Hitchcock hated Jamaica Inn (Cohen Media Group, 5/12). In an interview with Peter Bogdanovich he states as much mentioning that he tried to get out of the assignment but didn’t since he’d already taken the money. Hitch’s lament is our gain because this period thriller set in Cornwall in 1819 has an immediacy in terms of the criminality depicted that makes it relevant today. Hitchcock didn’t make a cameo appearance in Jamaica Inn possibly because of his casual approach to the material. Hitchcock was also at times at odds with the film’s producers, Erich Pommer whom Hitch knew from his work at the German studio UFA in the 1920s, and Charles Laughton, also the star of the film.
Hitchcock shot the entire film in a studio despite many scenes being on a ship in turbulent waves or along a rocky seashore.
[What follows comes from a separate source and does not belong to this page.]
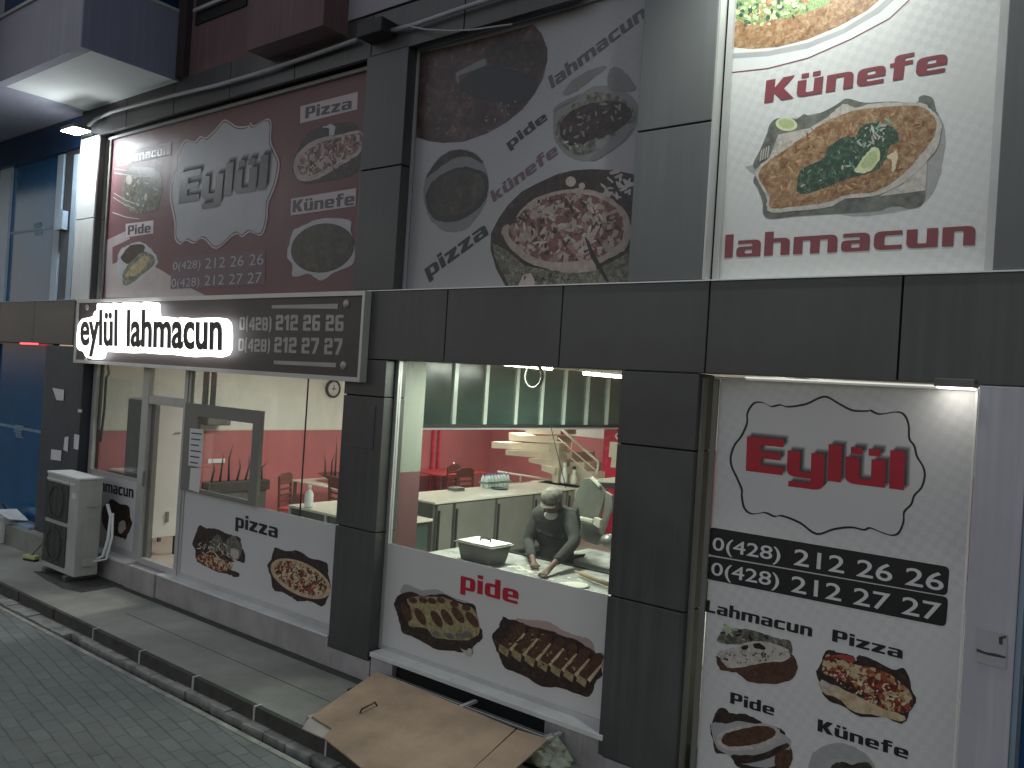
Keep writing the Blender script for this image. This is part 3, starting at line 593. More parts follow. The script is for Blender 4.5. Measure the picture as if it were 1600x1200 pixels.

Indeed the opening sequence that establishes the chain of events shows a gang of robbers brutally stabbing and clubbing to death sailors that have just wrecked along the shore. Just as he would in his groundbreaking Psycho, Hitchcock makes us think we are seeing people being repeatedly impaled on knives when we are really seeing a montage of fast cuts. There’s also a hanging scene and a suicide that are aided by subtle camera angles.
Jamaica Inn was adapted from the writings of Daphne du Maurier, as was Hitchcock’s Rebecca and The Birds. Another Hitchcock rarity is that Jamaica Inn only has music at the very beginning and very end. Maureen O’Hara and Robert Newton also star.
Both films look outstanding in their original scope. The respective digital transfers to Blu-ray are superb. Criterion and Cohen are really the two best companies when it comes to packaging and selling cinema classics.